George Wald was born in New York City on November 8, 1906. The son of immigrant parents, he grew up in a Brooklyn working-class neighborhood. College introduced him to art, classical music, and literature, and he became enamored of them all. He applied to Columbia University for graduate studies in zoology and was accepted. As a graduate student, Wald worked on the visual performance of Drosophila. He found that in many ways fruitfly visual function resembles that of other animals, including man.
Wald assumed his first academic position as tutor in biochemical sciences at Harvard in 1934. He remained at Harvard his entire academic career. Wald’s experiments on the visual pigments were interrupted by World War II, during which time he worked on applied vision research projects for the U.S. Army Board of Engineers. At the conclusion of the war, Wald returned to studying visual pigment molecules. He was joined in this work by two individuals who were to play essential roles in his laboratory until he retired and who themselves became distinguished investigators; Ruth Hubbard joined the laboratory as a graduate student and was eventually to become George’s second wife, and Paul Brown became Wald’s research assistant and long-time co-worker.
Lunch in the Wald Laboratory was an event. We took turns buying bread, deli meats, cheese, cookies, and drinks. At 12:30 p.m. we gathered in the lunchroom to be joined by John Edsall, Alex Forbes, Don Griffin, and occasionally Jim Watson, as well as their colleagues and students. George presided and we discussed science, politics, or whatever, and all joined in, from undergraduates like myself to professors emeriti such as Alex Forbes. The discussions were entertaining, provocative, and invariably stimulating.
George was one of Harvard’s best teachers. In 1960 he began his famous course entitled “The Nature of Living Things,” which he taught until his retirement. He started the course with his marvelous “Origin of Life” lecture and the second semester with an “Origin of Death” lecture.
The Vietnam War had a profound effect on Wald and was to lead him away from science. He was one of the signers of an open letter to The New York Times protesting the war in 1965. He won the Nobel Prize in 1967, and that provided him the recognition to speak out effectively on political issues. In 1969 he participated in a teach-in at the Massachusetts Institute of Technology and gave a speech called “A Generation in Search of a Future” that was published in the Boston Globe, The New Yorker and numerous other newspapers and publications. It eventually was translated into over 40 languages and was even released as a phonograph album.
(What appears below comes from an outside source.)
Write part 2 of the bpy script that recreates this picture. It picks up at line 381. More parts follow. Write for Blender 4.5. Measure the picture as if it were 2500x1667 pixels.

The opening lines of his Nobel Prize lecture typify his approach to science: “I have often had cause to feel that my hands are cleverer than my head. That is a crude way of characterizing the dialectics of experimentation. When it is going well, it is like a quiet conversation with Nature. One asks a question and gets an answer, then one asks the next question and gets the next answer. An experiment is a device to make Nature speak intelligibly. After that, one only has to listen.”